- Prompt:
In the lines below, output everything from the first line through the line containing "col = scene.collection" exactly as it is. Pictures are not part of the output.

- Information supplied:
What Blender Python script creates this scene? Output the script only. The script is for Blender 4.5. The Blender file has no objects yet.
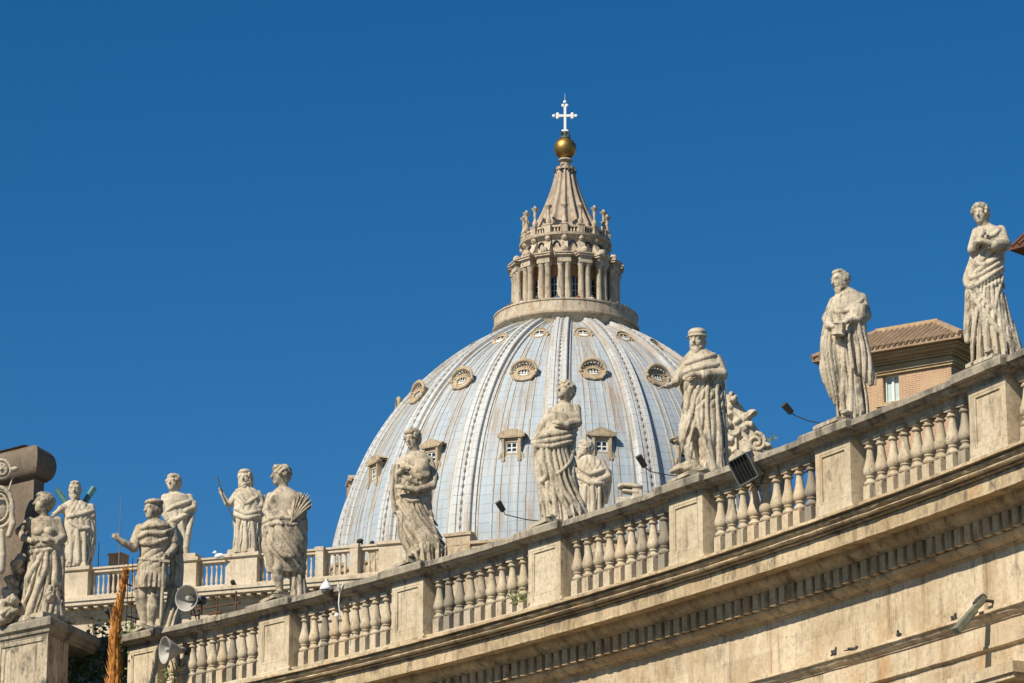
import bpy, bmesh, math, random
import numpy as np
from mathutils import Vector, Matrix

R_ = math.radians
random.seed(7)
scene = bpy.context.scene
col = scene.collection

# ---------------------------------------------------------------- camera, sky, sun, exposure
FOC = 3500.0                      # focal length in pixels of a 1024 px wide frame
PITCH = R_(16.3)
cam_d = bpy.data.cameras.new('camera')
cam_d.sensor_width = 36.0
cam_d.lens = FOC * 36.0 / 1024.0
cam_d.clip_start = 1.0
cam_d.clip_end = 4000.0
cam = bpy.data.objects.new('camera', cam_d)
col.objects.link(cam)
cam.location = (0, 0, 0)          # eye level; the square lies 1.65 m below
cam.rotation_euler = (R_(90) + PITCH, 0, 0)
scene.camera = cam

SUN_EL = R_(41.0)
SUN_H = Vector((-0.69, -0.72)).normalized()          # horizontal direction towards the sun: behind the camera, to the left
S_DIR = Vector((SUN_H.x * math.cos(SUN_EL), SUN_H.y * math.cos(SUN_EL), math.sin(SUN_EL)))
world = bpy.data.worlds.new('World')
scene.world = world
world.use_nodes = True
wn = world.node_tree.nodes
wl = world.node_tree.links
wn.clear()
sky = wn.new('ShaderNodeTexSky')
sky.sky_type = 'NISHITA'
sky.sun_disc = False
sky.sun_elevation = SUN_EL
sky.sun_rotation = math.atan2(S_DIR.x, S_DIR.y)
sky.altitude = 1200.0
sky.air_density = 1.0
sky.dust_density = 0.05
sky.ozone_density = 4.0
hsv = wn.new('ShaderNodeHueSaturation')
hsv.inputs['Saturation'].default_value = 1.34
hsv.inputs['Hue'].default_value = 0.499
hsv.inputs['Value'].default_value = 1.0
bg = wn.new('ShaderNodeBackground')
bg.inputs['Strength'].default_value = 0.071
wo = wn.new('ShaderNodeOutputWorld')
wl.new(sky.outputs[0], hsv.inputs['Color'])
wl.new(hsv.outputs[0], bg.inputs['Color'])
wl.new(bg.outputs[0], wo.inputs['Surface'])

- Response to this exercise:
What Blender Python script creates this scene? Output the script only. The script is for Blender 4.5. The Blender file has no objects yet.
import bpy, bmesh, math, random
import numpy as np
from mathutils import Vector, Matrix

R_ = math.radians
random.seed(7)
scene = bpy.context.scene
col = scene.collection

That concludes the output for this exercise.